Work instructions
Please transcribe the data below exactly. Leave the pictures out.

Data

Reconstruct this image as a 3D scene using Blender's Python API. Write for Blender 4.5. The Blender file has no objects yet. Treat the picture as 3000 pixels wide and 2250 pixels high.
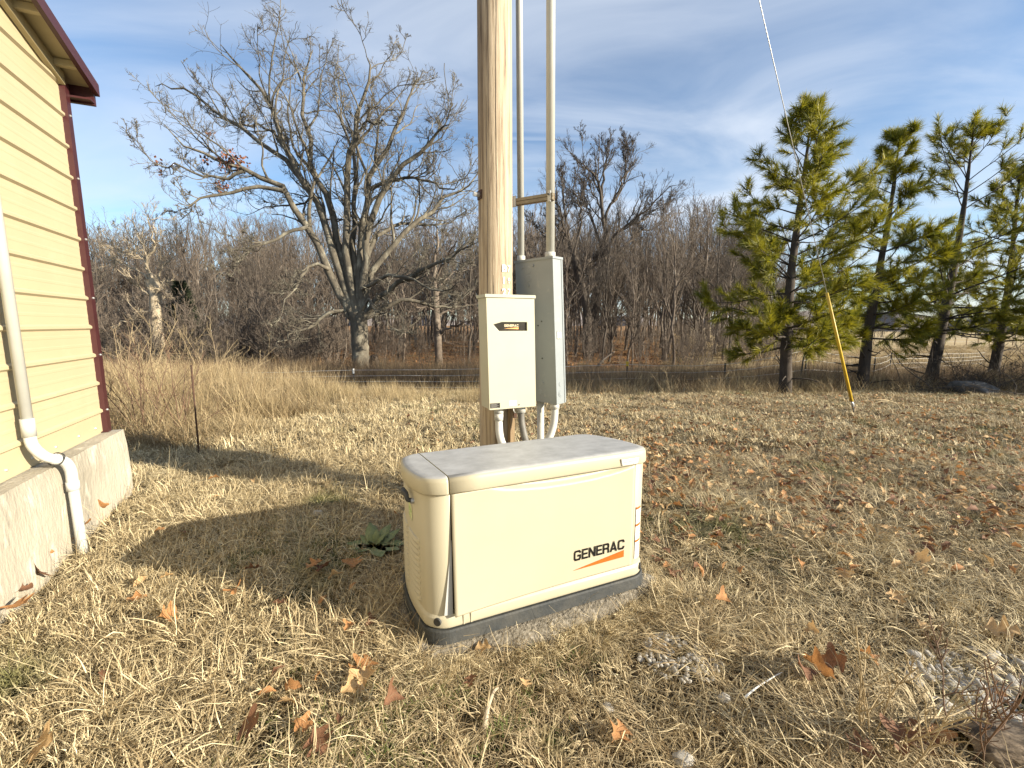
import bpy, bmesh, math, random
import numpy as np
from mathutils import Vector, Matrix
from mathutils.geometry import tessellate_polygon

rnd = random.Random(11)
R_ = np.random.default_rng(7)
SC = bpy.context.scene
COL = SC.collection

# ------------------------------------------------------------------ camera
F, PITCH, CAMH = 1290.0, 0.135, 1.39           # focal length in photo pixels, tilt, eye height
cam = bpy.data.cameras.new('camera')
cam.sensor_width = 36.0
cam.lens = 36.0 * F / 3000.0
cam.clip_start = 0.05
cam.clip_end = 3000
camo = bpy.data.objects.new('camera', cam)
camo.location = (0, 0, CAMH)
camo.rotation_euler = (math.pi / 2 - PITCH, 0, 0)
COL.objects.link(camo)
SC.camera = camo

# ------------------------------------------------------------------ light
SUN_AZ = math.atan2(0.937, -0.35)              # clockwise from +Y
SUN_EL = math.radians(20)
sd = Vector((math.sin(SUN_AZ) * math.cos(SUN_EL), math.cos(SUN_AZ) * math.cos(SUN_EL), math.sin(SUN_EL)))
sun = bpy.data.lights.new('sun', 'SUN')
sun.energy = 5.0
sun.angle = math.radians(0.5)
sun.color = (1.0, 0.90, 0.73)
suno = bpy.data.objects.new('sun', sun)
suno.rotation_euler = (-sd).to_track_quat('-Z', 'Y').to_euler()
suno.location = (20, -8, 12)
COL.objects.link(suno)

world = bpy.data.worlds.new('World')
SC.world = world
world.use_nodes = True
wn, wl = world.node_tree.nodes, world.node_tree.links
wn.clear()
def N(nodes, t, **kw):
    n = nodes.new(t)
    for k, v in kw.items():
        if k.startswith('i_'):
            n.inputs[k[2:].replace('_', ' ')].default_value = v
        else:
            setattr(n, k, v)
    return n
sky = N(wn, 'ShaderNodeTexSky', sky_type='NISHITA', sun_disc=False, sun_elevation=SUN_EL, sun_rotation=SUN_AZ,
        altitude=200, air_density=1.0, dust_density=0.6, ozone_density=2.2)
tc = N(wn, 'ShaderNodeTexCoord')
sep = N(wn, 'ShaderNodeSeparateXYZ')
wl.new(tc.outputs['Generated'], sep.inputs[0])
zc = N(wn, 'ShaderNodeMath', operation='MAXIMUM'); zc.inputs[1].default_value = 0.0
wl.new(sep.outputs['Z'], zc.inputs[0])
za = N(wn, 'ShaderNodeMath', operation='ADD'); za.inputs[1].default_value = 0.16
wl.new(zc.outputs[0], za.inputs[0])
dx = N(wn, 'ShaderNodeMath', operation='DIVIDE'); wl.new(sep.outputs['X'], dx.inputs[0]); wl.new(za.outputs[0], dx.inputs[1])
dy = N(wn, 'ShaderNodeMath', operation='DIVIDE'); wl.new(sep.outputs['Y'], dy.inputs[0]); wl.new(za.outputs[0], dy.inputs[1])
cmb = N(wn, 'ShaderNodeCombineXYZ'); wl.new(dx.outputs[0], cmb.inputs[0]); wl.new(dy.outputs[0], cmb.inputs[1])
def cloud_layer(rot, scl, loc, scale, detail, rough, lo, hi, dist):
    mp = N(wn, 'ShaderNodeMapping')
    mp.inputs['Rotation'].default_value = (0, 0, math.radians(rot))
    mp.inputs['Scale'].default_value = scl
    mp.inputs['Location'].default_value = loc
    wl.new(cmb.outputs[0], mp.inputs[0])
    nz = N(wn, 'ShaderNodeTexNoise')
    nz.inputs['Scale'].default_value = scale; nz.inputs['Detail'].default_value = detail
    nz.inputs['Roughness'].default_value = rough; nz.inputs['Distortion'].default_value = dist
    wl.new(mp.outputs[0], nz.inputs[0])
    r = N(wn, 'ShaderNodeMapRange', interpolation_type='SMOOTHSTEP')
    r.inputs['From Min'].default_value = lo; r.inputs['From Max'].default_value = hi
    wl.new(nz.outputs[0], r.inputs[0])
    return r.outputs[0]
veil = cloud_layer(14, (0.75, 1.5, 1), (3.1, 0.4, 0), 1.15, 8, 0.52, 0.22, 0.80, 0.9)
wisp = cloud_layer(-18, (0.5, 3.4, 1), (1.3, 2.2, 0), 1.6, 7, 0.55, 0.44, 0.84, 0.9)
sunw = N(wn, 'ShaderNodeMapRange', interpolation_type='SMOOTHSTEP')
sunw.inputs['From Min'].default_value = -1.1; sunw.inputs['From Max'].default_value = 0.9
sunw.inputs['To Min'].default_value = 0.62; sunw.inputs['To Max'].default_value = 1.0
wl.new(dx.outputs[0], sunw.inputs[0])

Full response
Reconstruct this image as a 3D scene using Blender's Python API. Write for Blender 4.5. The Blender file has no objects yet. Treat the picture as 3000 pixels wide and 2250 pixels high.
import bpy, bmesh, math, random
import numpy as np
from mathutils import Vector, Matrix
from mathutils.geometry import tessellate_polygon

rnd = random.Random(11)
R_ = np.random.default_rng(7)
SC = bpy.context.scene
COL = SC.collection

# ------------------------------------------------------------------ camera
F, PITCH, CAMH = 1290.0, 0.135, 1.39           # focal length in photo pixels, tilt, eye height
cam = bpy.data.cameras.new('camera')
cam.sensor_width = 36.0
cam.lens = 36.0 * F / 3000.0
cam.clip_start = 0.05
cam.clip_end = 3000
camo = bpy.data.objects.new('camera', cam)
camo.location = (0, 0, CAMH)
camo.rotation_euler = (math.pi / 2 - PITCH, 0, 0)
COL.objects.link(camo)
SC.camera = camo

# ------------------------------------------------------------------ light
SUN_AZ = math.atan2(0.937, -0.35)              # clockwise from +Y
SUN_EL = math.radians(20)
sd = Vector((math.sin(SUN_AZ) * math.cos(SUN_EL), math.cos(SUN_AZ) * math.cos(SUN_EL), math.sin(SUN_EL)))
sun = bpy.data.lights.new('sun', 'SUN')
sun.energy = 5.0
sun.angle = math.radians(0.5)
sun.color = (1.0, 0.90, 0.73)
suno = bpy.data.objects.new('sun', sun)
suno.rotation_euler = (-sd).to_track_quat('-Z', 'Y').to_euler()
suno.location = (20, -8, 12)
COL.objects.link(suno)

world = bpy.data.worlds.new('World')
SC.world = world
world.use_nodes = True
wn, wl = world.node_tree.nodes, world.node_tree.links
wn.clear()
def N(nodes, t, **kw):
    n = nodes.new(t)
    for k, v in kw.items():
        if k.startswith('i_'):
            n.inputs[k[2:].replace('_', ' ')].default_value = v
        else:
            setattr(n, k, v)
    return n
sky = N(wn, 'ShaderNodeTexSky', sky_type='NISHITA', sun_disc=False, sun_elevation=SUN_EL, sun_rotation=SUN_AZ,
        altitude=200, air_density=1.0, dust_density=0.6, ozone_density=2.2)
tc = N(wn, 'ShaderNodeTexCoord')
sep = N(wn, 'ShaderNodeSeparateXYZ')
wl.new(tc.outputs['Generated'], sep.inputs[0])
zc = N(wn, 'ShaderNodeMath', operation='MAXIMUM'); zc.inputs[1].default_value = 0.0
wl.new(sep.outputs['Z'], zc.inputs[0])
za = N(wn, 'ShaderNodeMath', operation='ADD'); za.inputs[1].default_value = 0.16
wl.new(zc.outputs[0], za.inputs[0])
dx = N(wn, 'ShaderNodeMath', operation='DIVIDE'); wl.new(sep.outputs['X'], dx.inputs[0]); wl.new(za.outputs[0], dx.inputs[1])
dy = N(wn, 'ShaderNodeMath', operation='DIVIDE'); wl.new(sep.outputs['Y'], dy.inputs[0]); wl.new(za.outputs[0], dy.inputs[1])
cmb = N(wn, 'ShaderNodeCombineXYZ'); wl.new(dx.outputs[0], cmb.inputs[0]); wl.new(dy.outputs[0], cmb.inputs[1])
def cloud_layer(rot, scl, loc, scale, detail, rough, lo, hi, dist):
    mp = N(wn, 'ShaderNodeMapping')
    mp.inputs['Rotation'].default_value = (0, 0, math.radians(rot))
    mp.inputs['Scale'].default_value = scl
    mp.inputs['Location'].default_value = loc
    wl.new(cmb.outputs[0], mp.inputs[0])
    nz = N(wn, 'ShaderNodeTexNoise')
    nz.inputs['Scale'].default_value = scale; nz.inputs['Detail'].default_value = detail
    nz.inputs['Roughness'].default_value = rough; nz.inputs['Distortion'].default_value = dist
    wl.new(mp.outputs[0], nz.inputs[0])
    r = N(wn, 'ShaderNodeMapRange', interpolation_type='SMOOTHSTEP')
    r.inputs['From Min'].default_value = lo; r.inputs['From Max'].default_value = hi
    wl.new(nz.outputs[0], r.inputs[0])
    return r.outputs[0]
veil = cloud_layer(14, (0.75, 1.5, 1), (3.1, 0.4, 0), 1.15, 8, 0.52, 0.22, 0.80, 0.9)
wisp = cloud_layer(-18, (0.5, 3.4, 1), (1.3, 2.2, 0), 1.6, 7, 0.55, 0.44, 0.84, 0.9)
sunw = N(wn, 'ShaderNodeMapRange', interpolation_type='SMOOTHSTEP')
sunw.inputs['From Min'].default_value = -1.1; sunw.inputs['From Max'].default_value = 0.9
sunw.inputs['To Min'].default_value = 0.62; sunw.inputs['To Max'].default_value = 1.0
wl.new(dx.outputs[0], sunw.inputs[0])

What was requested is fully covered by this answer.